Is there a way to upsert all outgoing nodes in one mutation

Users Dgraph
1

I kown how to upsert a single node, but some type of node can’t exist independently, they must be a outcoming node from a container type.

Here is my scenario, I wan’t to synchronize metadata from a relational database periodically. my type definition looks like this

type Table {
    name string
    description string
    columns [Column]
    qualifiedName string
}

type Column {
    name string
    description string
    dataType string
}

After I get the compelte instance of ‘Table’ with its ‘columns’ in my java code, I want to upsert it in dgraph. My mutation looks like this

upsert {
   query {
     var(func: eq(qualifiedName, "db.table")) {
       id as uid
     }
   }
   mutation {
       set {
        uid(id) <name> "table" .
        uid(id) <description> "update description" .
        uid(id) <qualifiedName> "db.table" .
        uid(id) <columns> "_:column" .
       _:column <name> "id" .
        _:column <description> "update description" .
        _:column <dataType> "long" .
       }
   }
 }

If the node ‘Table’ doesn’t exist, insert it won’t be a problem.
If the node ‘Table’ already exist, update it’s attributes won’t be a problem. but the mutation will make duplicate node of ‘Column’.

In my scenario, the column may be added, deleted or updated, Is there a way to upsert all these outcoming nodes other than check these nodes one by one?

2

For this you can use Get started with Dgraph

e.g:

query {
     var(func: eq(qualifiedName, "db.table")) {
       id as uid
     }
     var(func: eq(name, "id?")) {
       idcolumn as uid
     }
   }

You can also combine multiple query blocks to define whether mutate it or not. Soon we gonna support multiple mutations, so you could do a kind of “if/else” logic.

3

Thanks for your reply, but I still don’t understand how to find deleted node by a condition.

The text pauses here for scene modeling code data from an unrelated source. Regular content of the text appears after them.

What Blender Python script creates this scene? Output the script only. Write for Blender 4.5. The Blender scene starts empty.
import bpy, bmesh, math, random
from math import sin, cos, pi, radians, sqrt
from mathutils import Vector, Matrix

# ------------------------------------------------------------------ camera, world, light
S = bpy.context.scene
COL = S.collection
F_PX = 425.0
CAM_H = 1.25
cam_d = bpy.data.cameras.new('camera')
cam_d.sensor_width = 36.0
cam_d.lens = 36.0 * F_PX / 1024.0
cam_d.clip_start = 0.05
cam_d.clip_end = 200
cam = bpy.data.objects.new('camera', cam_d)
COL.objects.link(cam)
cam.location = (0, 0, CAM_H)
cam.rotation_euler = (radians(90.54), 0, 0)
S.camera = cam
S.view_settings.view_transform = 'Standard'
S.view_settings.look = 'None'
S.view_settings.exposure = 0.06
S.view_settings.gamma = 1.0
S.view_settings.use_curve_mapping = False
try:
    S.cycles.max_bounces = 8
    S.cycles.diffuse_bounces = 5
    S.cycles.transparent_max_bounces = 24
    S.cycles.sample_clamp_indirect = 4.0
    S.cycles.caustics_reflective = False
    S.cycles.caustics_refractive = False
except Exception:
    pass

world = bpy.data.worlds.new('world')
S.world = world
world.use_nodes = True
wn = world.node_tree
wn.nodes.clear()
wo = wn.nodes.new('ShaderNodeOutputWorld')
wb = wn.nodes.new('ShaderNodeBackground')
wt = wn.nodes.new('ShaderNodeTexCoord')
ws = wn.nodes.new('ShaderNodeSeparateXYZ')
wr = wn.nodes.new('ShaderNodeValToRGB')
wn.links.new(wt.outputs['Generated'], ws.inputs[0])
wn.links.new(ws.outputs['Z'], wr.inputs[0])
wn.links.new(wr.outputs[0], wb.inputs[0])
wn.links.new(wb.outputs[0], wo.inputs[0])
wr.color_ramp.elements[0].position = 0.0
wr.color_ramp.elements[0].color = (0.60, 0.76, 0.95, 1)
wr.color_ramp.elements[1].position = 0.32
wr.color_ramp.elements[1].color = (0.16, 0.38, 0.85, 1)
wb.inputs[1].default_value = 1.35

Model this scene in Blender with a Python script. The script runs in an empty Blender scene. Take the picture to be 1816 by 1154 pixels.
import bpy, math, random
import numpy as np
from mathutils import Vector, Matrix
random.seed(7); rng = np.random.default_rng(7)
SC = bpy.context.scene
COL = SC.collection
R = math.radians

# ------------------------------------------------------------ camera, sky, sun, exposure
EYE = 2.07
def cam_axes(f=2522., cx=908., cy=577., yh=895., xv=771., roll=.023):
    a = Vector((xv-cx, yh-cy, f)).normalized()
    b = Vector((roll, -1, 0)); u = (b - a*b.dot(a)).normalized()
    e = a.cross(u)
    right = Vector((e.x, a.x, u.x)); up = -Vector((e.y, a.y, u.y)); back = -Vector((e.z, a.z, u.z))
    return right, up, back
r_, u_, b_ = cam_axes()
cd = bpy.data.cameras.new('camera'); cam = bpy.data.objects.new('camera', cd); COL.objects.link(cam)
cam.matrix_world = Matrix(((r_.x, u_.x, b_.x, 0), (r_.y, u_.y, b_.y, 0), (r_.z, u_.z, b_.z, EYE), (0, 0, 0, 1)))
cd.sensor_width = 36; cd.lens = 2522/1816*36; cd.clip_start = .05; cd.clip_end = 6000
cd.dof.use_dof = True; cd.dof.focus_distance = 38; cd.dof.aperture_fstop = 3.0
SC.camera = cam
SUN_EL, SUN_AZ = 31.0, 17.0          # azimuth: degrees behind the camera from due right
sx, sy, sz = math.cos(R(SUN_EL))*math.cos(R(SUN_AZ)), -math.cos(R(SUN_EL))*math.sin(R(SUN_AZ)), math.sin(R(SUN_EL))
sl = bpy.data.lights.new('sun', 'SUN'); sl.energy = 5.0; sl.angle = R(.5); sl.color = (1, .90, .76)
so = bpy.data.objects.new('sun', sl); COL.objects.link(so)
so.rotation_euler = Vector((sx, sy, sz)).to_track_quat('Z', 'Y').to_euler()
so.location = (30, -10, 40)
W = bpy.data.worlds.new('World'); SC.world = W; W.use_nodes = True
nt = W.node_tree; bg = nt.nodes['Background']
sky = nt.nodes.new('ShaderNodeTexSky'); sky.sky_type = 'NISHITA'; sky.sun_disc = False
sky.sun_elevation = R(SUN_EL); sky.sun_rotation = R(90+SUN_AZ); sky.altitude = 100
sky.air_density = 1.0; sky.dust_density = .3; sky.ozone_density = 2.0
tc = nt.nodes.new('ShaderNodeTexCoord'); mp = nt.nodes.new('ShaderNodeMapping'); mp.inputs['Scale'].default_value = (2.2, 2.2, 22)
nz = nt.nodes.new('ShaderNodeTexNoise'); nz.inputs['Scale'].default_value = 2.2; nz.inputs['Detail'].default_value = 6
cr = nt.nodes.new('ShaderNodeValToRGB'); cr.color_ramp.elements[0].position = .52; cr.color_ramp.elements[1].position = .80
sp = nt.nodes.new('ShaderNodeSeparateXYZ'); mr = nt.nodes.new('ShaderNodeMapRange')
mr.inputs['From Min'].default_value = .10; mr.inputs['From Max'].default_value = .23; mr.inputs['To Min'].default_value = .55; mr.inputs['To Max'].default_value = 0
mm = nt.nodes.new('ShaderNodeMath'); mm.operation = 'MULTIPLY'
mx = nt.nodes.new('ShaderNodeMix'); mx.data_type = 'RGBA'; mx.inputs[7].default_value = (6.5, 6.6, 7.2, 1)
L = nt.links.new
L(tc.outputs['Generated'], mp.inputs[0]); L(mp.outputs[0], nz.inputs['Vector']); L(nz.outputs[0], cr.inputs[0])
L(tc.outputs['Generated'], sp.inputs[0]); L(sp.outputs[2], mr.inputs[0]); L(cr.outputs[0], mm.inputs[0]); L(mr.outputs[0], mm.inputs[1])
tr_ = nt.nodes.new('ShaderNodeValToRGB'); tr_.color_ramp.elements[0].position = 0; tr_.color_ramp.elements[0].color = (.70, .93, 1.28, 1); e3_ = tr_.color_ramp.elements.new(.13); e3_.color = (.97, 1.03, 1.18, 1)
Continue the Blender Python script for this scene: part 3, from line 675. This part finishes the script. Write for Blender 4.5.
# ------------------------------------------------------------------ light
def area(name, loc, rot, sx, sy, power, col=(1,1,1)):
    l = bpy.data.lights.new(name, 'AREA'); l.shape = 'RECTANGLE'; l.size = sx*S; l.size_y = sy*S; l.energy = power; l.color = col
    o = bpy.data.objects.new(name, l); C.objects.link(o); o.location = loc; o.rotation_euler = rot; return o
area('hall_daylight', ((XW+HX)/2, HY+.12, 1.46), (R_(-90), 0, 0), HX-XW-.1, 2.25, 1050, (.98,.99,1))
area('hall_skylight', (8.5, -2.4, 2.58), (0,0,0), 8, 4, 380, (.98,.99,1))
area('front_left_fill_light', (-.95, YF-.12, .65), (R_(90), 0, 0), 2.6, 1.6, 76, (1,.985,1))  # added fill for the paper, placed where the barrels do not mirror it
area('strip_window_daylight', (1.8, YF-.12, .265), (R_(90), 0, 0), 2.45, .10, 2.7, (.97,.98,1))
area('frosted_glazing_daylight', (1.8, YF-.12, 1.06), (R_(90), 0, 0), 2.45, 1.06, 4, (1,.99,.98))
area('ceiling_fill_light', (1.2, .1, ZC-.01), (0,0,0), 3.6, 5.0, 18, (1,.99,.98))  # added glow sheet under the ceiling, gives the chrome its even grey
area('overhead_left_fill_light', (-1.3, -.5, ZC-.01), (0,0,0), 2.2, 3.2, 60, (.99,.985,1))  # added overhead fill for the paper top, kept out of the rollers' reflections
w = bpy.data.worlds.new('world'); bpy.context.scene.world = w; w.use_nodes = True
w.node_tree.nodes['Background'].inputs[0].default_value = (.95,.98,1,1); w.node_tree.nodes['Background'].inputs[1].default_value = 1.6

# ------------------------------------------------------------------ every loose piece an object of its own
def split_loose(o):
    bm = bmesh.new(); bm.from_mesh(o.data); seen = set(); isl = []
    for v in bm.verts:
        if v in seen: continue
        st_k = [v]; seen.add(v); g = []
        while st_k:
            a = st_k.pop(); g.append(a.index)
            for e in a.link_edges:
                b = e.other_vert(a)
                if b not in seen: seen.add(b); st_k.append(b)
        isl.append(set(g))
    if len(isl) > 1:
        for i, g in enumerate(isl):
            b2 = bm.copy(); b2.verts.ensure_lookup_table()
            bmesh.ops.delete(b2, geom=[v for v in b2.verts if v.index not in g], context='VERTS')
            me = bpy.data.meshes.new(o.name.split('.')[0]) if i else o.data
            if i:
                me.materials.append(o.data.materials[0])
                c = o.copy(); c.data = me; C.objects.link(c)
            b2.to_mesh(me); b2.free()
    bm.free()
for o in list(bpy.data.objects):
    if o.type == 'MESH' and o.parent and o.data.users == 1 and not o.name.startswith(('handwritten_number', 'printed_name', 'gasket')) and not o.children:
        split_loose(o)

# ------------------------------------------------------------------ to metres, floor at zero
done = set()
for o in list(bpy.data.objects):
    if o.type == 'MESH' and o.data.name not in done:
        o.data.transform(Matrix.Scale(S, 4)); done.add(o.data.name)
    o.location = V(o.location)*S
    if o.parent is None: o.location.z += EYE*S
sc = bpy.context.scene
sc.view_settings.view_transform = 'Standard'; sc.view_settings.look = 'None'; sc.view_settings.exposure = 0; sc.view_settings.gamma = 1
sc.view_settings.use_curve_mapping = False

For example, I have a table with two columns:

query {
     var(func: eq(qualifiedName, "db.table")) {
       id as aid
       col1 as column @filter(eq(name, "column1"))
       col2 as column @filter(eq(name, "column2"))
       colAll as column
     }
   }

then I can use these query variable col1, col2 in my mutation. how can I kown which uid in colAll not in collection of col1 and col2, and then delete them?

4

What exactly you mean by “deleted node”? If you have deleted nodes, it will be empty nodes. And if those deleted nodes are connected with actual nodes. You gonna have dangling outgoing edges. Pointing to empty nodes.

Please, give me a sample of your data. And desired results. So I can follow your reasoning.

Maybe like this:

query {
     var(func: eq(qualifiedName, "db.table")) {
       id as uid
       col1 as column @filter(eq(name, "column1"))
       col2 as column @filter(eq(name, "column2"))
       colAll as column
     }

     var(func: uid(colAll)) @filter(Not uid(col1,col2)) {
       useThis as uid
     }
        
   }
5

My dataset looks like this:

{
	"name": "table",
	"column": [{
		"name": "col1",
		"dataType": "string"
	}, {
		"name": "col2",
		"dataType": "string"
	}]
}

and after I delete col2:

{
	"name": "table",
	"column": [{
		"name": "col1",
		"dataType": "string"
	}]
}

That may work,I will try to use this in delete block,thanks again。